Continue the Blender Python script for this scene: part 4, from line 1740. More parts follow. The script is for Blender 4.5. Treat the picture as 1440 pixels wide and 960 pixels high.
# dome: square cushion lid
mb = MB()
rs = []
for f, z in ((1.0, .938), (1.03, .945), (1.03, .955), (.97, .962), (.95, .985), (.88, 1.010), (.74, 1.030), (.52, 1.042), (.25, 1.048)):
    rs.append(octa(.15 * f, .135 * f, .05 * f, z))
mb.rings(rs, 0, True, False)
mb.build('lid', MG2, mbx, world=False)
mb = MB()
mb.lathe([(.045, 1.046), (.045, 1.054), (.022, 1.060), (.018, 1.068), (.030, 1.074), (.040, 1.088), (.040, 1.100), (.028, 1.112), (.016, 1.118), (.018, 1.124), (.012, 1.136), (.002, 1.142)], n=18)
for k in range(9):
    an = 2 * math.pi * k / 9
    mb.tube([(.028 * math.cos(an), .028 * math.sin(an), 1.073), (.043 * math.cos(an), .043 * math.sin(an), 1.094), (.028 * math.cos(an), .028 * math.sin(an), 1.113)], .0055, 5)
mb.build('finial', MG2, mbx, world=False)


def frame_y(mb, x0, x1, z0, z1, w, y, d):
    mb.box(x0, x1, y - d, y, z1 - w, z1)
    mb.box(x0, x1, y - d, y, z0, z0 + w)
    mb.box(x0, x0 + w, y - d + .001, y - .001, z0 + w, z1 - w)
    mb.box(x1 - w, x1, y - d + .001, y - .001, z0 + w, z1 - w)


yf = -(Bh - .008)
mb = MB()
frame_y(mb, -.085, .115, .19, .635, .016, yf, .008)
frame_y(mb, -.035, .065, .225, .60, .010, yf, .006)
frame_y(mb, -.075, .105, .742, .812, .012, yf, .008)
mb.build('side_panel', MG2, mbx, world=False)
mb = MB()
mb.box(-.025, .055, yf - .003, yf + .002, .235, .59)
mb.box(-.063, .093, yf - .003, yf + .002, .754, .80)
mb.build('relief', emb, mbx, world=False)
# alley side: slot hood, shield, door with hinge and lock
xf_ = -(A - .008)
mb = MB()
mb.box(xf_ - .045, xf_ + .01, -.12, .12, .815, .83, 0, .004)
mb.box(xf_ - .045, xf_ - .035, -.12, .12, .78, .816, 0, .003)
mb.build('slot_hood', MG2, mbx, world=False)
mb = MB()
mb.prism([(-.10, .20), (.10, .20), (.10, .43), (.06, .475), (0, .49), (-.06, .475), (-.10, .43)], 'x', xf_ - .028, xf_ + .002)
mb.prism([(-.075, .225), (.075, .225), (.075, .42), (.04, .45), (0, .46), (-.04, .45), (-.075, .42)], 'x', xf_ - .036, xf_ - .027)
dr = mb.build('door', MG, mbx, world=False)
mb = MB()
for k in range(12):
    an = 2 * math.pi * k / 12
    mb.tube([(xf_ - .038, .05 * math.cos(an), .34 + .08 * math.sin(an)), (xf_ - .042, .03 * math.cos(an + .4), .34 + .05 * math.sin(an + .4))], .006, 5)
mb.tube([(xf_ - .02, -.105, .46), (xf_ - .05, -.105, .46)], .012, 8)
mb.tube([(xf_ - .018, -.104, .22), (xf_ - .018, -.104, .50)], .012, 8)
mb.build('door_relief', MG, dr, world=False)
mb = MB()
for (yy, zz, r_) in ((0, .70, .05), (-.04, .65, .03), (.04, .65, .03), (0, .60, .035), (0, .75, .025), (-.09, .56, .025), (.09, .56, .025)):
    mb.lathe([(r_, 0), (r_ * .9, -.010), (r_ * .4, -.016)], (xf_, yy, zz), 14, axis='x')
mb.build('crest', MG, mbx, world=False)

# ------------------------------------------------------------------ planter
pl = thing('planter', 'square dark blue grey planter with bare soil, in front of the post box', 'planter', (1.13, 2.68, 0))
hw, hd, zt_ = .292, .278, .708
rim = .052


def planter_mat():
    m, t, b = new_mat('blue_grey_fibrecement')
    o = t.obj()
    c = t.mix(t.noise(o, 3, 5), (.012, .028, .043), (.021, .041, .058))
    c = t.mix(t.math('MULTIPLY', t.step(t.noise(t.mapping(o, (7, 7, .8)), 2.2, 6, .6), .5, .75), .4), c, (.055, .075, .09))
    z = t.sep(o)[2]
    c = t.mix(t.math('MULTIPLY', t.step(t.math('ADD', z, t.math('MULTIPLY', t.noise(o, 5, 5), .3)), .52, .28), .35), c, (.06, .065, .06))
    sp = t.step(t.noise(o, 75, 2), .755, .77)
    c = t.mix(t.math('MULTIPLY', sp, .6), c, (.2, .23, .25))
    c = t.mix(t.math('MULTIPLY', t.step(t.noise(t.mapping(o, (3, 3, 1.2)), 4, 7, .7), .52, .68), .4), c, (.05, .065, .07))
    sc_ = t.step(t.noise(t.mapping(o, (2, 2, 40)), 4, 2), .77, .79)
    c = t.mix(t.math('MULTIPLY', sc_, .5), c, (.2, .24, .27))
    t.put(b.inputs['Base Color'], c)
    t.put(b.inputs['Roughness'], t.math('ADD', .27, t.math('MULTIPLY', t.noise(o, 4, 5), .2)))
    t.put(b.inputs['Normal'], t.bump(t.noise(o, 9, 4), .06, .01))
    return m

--

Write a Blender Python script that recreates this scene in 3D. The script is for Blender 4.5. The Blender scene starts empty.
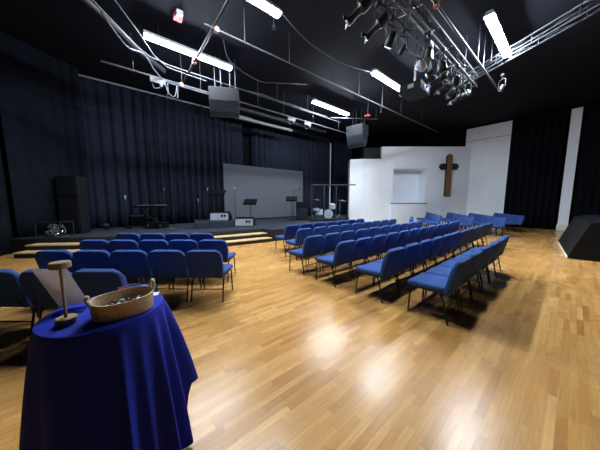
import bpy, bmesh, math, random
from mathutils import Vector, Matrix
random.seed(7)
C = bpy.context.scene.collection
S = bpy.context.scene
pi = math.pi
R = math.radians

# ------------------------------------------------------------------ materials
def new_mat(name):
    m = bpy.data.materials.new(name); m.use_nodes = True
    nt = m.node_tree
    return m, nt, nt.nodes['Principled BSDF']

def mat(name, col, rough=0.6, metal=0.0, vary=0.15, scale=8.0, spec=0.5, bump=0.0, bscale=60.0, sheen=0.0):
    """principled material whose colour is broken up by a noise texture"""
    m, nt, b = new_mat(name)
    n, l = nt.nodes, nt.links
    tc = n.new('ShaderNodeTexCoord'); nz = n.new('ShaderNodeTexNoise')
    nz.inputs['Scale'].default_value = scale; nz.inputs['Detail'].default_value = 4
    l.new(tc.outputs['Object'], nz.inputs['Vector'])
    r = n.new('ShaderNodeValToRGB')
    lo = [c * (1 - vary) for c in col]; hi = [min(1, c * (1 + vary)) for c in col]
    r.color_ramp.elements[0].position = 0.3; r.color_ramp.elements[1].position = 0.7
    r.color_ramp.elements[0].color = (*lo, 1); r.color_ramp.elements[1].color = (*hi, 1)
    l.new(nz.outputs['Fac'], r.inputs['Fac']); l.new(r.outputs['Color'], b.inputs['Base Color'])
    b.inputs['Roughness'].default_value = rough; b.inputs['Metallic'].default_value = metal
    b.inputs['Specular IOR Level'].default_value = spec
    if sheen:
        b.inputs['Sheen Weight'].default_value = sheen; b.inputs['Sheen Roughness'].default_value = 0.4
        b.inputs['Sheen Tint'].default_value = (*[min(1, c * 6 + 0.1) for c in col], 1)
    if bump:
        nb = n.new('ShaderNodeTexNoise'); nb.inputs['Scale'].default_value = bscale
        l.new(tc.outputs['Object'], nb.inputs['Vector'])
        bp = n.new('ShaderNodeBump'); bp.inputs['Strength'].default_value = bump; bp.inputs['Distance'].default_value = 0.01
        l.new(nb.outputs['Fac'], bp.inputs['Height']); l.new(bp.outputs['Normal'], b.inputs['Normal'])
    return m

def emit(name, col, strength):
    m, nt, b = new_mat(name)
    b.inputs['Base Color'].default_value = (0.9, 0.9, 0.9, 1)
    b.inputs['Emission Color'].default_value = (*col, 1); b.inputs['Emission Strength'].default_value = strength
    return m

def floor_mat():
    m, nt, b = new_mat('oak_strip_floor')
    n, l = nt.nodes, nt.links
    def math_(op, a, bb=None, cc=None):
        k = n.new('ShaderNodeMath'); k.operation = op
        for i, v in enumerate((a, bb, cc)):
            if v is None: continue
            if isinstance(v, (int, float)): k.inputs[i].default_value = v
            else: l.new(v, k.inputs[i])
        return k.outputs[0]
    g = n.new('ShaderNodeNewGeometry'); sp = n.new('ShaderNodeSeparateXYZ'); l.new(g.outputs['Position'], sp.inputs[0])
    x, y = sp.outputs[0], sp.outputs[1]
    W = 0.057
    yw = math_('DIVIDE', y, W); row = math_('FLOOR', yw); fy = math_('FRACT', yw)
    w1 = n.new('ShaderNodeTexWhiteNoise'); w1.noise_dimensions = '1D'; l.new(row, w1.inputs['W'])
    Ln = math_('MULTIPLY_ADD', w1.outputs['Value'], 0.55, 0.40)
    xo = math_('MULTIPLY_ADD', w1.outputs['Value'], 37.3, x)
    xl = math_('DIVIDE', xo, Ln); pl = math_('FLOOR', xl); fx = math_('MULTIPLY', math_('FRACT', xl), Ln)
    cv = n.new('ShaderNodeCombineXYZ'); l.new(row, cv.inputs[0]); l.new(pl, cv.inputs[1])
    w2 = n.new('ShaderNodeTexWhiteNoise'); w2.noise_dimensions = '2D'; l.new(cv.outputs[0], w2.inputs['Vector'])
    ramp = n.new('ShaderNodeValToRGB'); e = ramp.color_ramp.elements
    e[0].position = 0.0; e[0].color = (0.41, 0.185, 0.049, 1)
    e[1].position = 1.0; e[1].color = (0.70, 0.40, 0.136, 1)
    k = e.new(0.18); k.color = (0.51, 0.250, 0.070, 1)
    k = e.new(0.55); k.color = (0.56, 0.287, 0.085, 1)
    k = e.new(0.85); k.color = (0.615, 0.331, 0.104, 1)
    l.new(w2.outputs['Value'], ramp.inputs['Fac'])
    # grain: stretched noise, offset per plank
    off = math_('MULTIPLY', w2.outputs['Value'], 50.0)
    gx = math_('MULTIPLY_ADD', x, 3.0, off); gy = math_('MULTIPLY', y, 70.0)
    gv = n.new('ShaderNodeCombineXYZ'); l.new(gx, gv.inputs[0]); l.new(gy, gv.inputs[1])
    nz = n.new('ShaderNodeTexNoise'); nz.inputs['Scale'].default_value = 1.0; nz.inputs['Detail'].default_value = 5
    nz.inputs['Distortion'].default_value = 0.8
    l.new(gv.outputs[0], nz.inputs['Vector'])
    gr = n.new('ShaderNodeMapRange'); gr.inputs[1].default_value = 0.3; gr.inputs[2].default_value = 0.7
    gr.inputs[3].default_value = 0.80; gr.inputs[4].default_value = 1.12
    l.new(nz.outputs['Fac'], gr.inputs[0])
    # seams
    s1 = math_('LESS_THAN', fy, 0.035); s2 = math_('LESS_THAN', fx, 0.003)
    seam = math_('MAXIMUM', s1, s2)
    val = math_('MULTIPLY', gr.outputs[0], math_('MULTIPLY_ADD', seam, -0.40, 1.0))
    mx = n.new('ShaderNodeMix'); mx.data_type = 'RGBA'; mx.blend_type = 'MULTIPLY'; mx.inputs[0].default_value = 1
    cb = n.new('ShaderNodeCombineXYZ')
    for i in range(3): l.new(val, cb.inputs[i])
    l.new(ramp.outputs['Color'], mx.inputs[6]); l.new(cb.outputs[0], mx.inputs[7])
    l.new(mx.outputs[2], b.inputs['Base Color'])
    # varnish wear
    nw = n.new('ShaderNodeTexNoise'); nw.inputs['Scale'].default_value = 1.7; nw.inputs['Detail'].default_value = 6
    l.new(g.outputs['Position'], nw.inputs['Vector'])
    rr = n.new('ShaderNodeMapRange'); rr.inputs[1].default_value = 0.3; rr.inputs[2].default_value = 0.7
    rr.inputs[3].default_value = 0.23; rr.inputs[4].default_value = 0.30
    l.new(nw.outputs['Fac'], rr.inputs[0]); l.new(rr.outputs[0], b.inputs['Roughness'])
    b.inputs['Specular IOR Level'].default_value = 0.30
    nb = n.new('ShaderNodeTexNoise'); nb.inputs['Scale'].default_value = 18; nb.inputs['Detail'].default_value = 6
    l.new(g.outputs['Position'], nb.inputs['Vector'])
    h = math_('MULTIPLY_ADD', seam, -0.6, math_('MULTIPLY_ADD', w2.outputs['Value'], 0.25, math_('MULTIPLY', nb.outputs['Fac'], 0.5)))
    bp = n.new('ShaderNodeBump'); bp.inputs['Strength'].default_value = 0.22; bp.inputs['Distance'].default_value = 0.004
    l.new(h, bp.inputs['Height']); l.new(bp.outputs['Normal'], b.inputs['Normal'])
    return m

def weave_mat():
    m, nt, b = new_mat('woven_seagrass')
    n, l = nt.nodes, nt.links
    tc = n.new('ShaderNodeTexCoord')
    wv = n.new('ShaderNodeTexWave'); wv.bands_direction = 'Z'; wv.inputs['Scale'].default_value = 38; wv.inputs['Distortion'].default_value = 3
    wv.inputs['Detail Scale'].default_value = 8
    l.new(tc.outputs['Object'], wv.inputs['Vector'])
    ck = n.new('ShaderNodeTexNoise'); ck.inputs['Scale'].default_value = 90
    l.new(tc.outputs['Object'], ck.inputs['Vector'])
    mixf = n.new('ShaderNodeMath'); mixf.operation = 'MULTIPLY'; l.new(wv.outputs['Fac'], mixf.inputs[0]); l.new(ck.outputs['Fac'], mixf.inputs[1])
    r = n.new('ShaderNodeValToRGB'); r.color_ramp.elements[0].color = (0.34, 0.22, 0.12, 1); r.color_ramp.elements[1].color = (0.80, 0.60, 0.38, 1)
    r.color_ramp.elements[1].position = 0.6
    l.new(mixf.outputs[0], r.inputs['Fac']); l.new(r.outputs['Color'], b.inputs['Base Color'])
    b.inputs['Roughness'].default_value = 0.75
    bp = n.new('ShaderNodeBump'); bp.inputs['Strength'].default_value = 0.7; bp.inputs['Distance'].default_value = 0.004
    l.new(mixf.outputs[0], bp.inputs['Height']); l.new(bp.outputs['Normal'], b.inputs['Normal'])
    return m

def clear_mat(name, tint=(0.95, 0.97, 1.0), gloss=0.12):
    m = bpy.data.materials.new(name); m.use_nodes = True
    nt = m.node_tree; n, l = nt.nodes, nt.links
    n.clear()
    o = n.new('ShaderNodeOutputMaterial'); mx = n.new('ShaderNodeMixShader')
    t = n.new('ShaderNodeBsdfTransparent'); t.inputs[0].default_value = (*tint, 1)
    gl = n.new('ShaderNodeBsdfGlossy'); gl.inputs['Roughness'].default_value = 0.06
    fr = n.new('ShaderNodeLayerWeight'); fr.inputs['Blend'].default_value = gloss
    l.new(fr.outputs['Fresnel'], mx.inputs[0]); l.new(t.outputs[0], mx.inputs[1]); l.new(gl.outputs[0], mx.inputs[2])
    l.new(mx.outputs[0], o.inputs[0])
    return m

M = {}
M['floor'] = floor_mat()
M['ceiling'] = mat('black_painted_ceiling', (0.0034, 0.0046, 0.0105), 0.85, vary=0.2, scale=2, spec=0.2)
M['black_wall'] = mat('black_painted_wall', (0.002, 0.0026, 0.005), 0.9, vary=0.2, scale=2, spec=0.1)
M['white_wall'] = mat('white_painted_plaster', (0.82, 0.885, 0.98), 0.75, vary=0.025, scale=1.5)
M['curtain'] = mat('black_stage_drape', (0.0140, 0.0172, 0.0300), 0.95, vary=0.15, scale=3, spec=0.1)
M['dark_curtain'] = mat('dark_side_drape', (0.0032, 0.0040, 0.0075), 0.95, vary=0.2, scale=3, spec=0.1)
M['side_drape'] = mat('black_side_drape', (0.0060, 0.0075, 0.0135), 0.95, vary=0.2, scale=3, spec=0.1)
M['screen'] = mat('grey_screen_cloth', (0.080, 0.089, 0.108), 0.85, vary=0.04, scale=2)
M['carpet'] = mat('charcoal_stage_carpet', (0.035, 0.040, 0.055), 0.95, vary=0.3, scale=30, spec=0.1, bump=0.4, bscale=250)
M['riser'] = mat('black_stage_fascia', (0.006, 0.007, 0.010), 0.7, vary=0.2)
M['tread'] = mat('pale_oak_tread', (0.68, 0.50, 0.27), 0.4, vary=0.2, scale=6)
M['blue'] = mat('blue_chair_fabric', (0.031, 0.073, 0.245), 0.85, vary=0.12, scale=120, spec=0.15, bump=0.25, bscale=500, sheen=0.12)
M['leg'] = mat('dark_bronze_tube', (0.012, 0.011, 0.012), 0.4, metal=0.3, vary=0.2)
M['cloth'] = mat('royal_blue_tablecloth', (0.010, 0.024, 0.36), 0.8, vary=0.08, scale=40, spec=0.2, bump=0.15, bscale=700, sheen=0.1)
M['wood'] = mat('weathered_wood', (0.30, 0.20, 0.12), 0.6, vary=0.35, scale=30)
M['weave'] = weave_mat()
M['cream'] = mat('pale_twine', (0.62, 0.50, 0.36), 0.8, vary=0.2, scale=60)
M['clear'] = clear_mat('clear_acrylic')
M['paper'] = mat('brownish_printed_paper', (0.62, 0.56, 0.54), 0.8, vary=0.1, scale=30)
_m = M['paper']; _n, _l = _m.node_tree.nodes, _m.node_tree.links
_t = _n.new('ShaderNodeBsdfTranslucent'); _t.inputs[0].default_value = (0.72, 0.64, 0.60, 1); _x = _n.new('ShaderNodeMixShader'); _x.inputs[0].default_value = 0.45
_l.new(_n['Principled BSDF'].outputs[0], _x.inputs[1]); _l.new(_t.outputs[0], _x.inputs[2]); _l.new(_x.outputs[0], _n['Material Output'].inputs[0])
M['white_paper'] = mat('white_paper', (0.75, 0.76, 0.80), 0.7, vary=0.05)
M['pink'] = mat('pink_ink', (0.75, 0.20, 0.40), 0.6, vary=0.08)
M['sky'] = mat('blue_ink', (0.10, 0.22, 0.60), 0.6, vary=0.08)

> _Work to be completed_
Only lines with "from" are wanted here; list each of them.

> _Correct output_
Continue the Blender Python script for this scene: part 4, from line 1740. More parts follow. The script is for Blender 4.5. Treat the picture as 1440 pixels wide and 960 pixels high.
from mathutils import Vector, Matrix